START DATA BLOCK

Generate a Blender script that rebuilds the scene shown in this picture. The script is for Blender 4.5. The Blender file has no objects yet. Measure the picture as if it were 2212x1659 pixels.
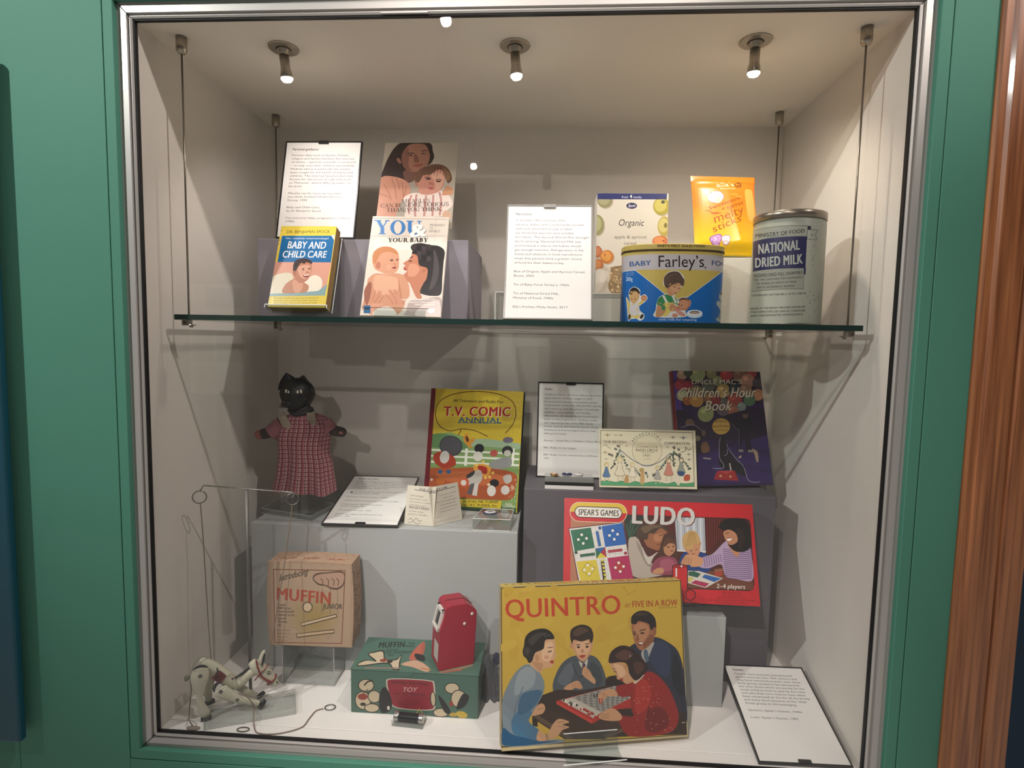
# A museum display case of toys, books and baby food behind glass, set in a green gallery wall.
# Units: metres.  X to the right, Y into the case, Z up; the case floor is z = 0, its glass front y = 0.
import bpy, bmesh, math, random
import numpy as np
from mathutils import Vector, Matrix, Euler
from mathutils.geometry import tessellate_polygon

random.seed(7)
SC = bpy.context.scene
COL = SC.collection
R = math.radians

# ------------------------------------------------------------------ camera
FPX = 1200.987                                   # focal length in pixels of the 2212 x 1659 frame
CAM = Vector((0.07346, -0.96012, 0.75982))
CROT = Euler((1.49066, -0.01847, 0.06157))
cam_d = bpy.data.cameras.new('camera')
cam_d.sensor_width = 36.0
cam_d.lens = FPX / 2212.0 * 36.0
cam_d.clip_start = 0.01
cam = bpy.data.objects.new('camera', cam_d)
cam.location, cam.rotation_euler = CAM, CROT
COL.objects.link(cam)
SC.camera = cam

# ------------------------------------------------------------------ world, view
world = bpy.data.worlds.new('gallery_air')
SC.world = world
world.use_nodes = True
# surrounding glow: bright from below, added to lift the case ceiling, dim above
wn = world.node_tree
w_tc, w_sep, w_rp = wn.nodes.new('ShaderNodeTexCoord'), wn.nodes.new('ShaderNodeSeparateXYZ'), wn.nodes.new('ShaderNodeValToRGB')
w_ma = wn.nodes.new('ShaderNodeMath')
w_ma.operation = 'MULTIPLY_ADD'
w_ma.inputs[1].default_value, w_ma.inputs[2].default_value = 0.5, 0.5
for p_, c_ in zip(w_rp.color_ramp.elements, ((1.0, 0.93, 0.85, 1), (0.16, 0.15, 0.14, 1))):
    c_ and setattr(p_, 'color', c_)
w_rp.color_ramp.elements[0].position, w_rp.color_ramp.elements[1].position = 0.30, 0.46
wn.links.new(w_tc.outputs['Generated'], w_sep.inputs[0])
wn.links.new(w_sep.outputs['Z'], w_ma.inputs[0])
wn.links.new(w_ma.outputs[0], w_rp.inputs[0])
wn.links.new(w_rp.outputs[0], wn.nodes['Background'].inputs[0])
wn.nodes['Background'].inputs[1].default_value = 0.45
SC.view_settings.view_transform = 'Standard'
SC.view_settings.look = 'None'
SC.view_settings.exposure = 0.0
SC.view_settings.gamma = 1.0
SC.view_settings.use_curve_mapping = False
SC.cycles.max_bounces = 10
SC.cycles.transparent_max_bounces = 40
SC.cycles.caustics_reflective = False
SC.cycles.caustics_refractive = False
SC.cycles.sample_clamp_indirect = 4.0
SC.cycles.use_denoising = True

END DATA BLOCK

• **WHAT TO WORK ON**: Reproduce every line precisely as given, omitting all pictures.

• **REPLY**:
Generate a Blender script that rebuilds the scene shown in this picture. The script is for Blender 4.5. The Blender file has no objects yet. Measure the picture as if it were 2212x1659 pixels.
# A museum display case of toys, books and baby food behind glass, set in a green gallery wall.
# Units: metres.  X to the right, Y into the case, Z up; the case floor is z = 0, its glass front y = 0.
import bpy, bmesh, math, random
import numpy as np
from mathutils import Vector, Matrix, Euler
from mathutils.geometry import tessellate_polygon

random.seed(7)
SC = bpy.context.scene
COL = SC.collection
R = math.radians

# ------------------------------------------------------------------ camera
FPX = 1200.987                                   # focal length in pixels of the 2212 x 1659 frame
CAM = Vector((0.07346, -0.96012, 0.75982))
CROT = Euler((1.49066, -0.01847, 0.06157))
cam_d = bpy.data.cameras.new('camera')
cam_d.sensor_width = 36.0
cam_d.lens = FPX / 2212.0 * 36.0
cam_d.clip_start = 0.01
cam = bpy.data.objects.new('camera', cam_d)
cam.location, cam.rotation_euler = CAM, CROT
COL.objects.link(cam)
SC.camera = cam

# ------------------------------------------------------------------ world, view
world = bpy.data.worlds.new('gallery_air')
SC.world = world
world.use_nodes = True
# surrounding glow: bright from below, added to lift the case ceiling, dim above
wn = world.node_tree
w_tc, w_sep, w_rp = wn.nodes.new('ShaderNodeTexCoord'), wn.nodes.new('ShaderNodeSeparateXYZ'), wn.nodes.new('ShaderNodeValToRGB')
w_ma = wn.nodes.new('ShaderNodeMath')
w_ma.operation = 'MULTIPLY_ADD'
w_ma.inputs[1].default_value, w_ma.inputs[2].default_value = 0.5, 0.5
for p_, c_ in zip(w_rp.color_ramp.elements, ((1.0, 0.93, 0.85, 1), (0.16, 0.15, 0.14, 1))):
    c_ and setattr(p_, 'color', c_)
w_rp.color_ramp.elements[0].position, w_rp.color_ramp.elements[1].position = 0.30, 0.46
wn.links.new(w_tc.outputs['Generated'], w_sep.inputs[0])
wn.links.new(w_sep.outputs['Z'], w_ma.inputs[0])
wn.links.new(w_ma.outputs[0], w_rp.inputs[0])
wn.links.new(w_rp.outputs[0], wn.nodes['Background'].inputs[0])
wn.nodes['Background'].inputs[1].default_value = 0.45
SC.view_settings.view_transform = 'Standard'
SC.view_settings.look = 'None'
SC.view_settings.exposure = 0.0
SC.view_settings.gamma = 1.0
SC.view_settings.use_curve_mapping = False
SC.cycles.max_bounces = 10
SC.cycles.transparent_max_bounces = 40
SC.cycles.caustics_reflective = False
SC.cycles.caustics_refractive = False
SC.cycles.sample_clamp_indirect = 4.0
SC.cycles.use_denoising = True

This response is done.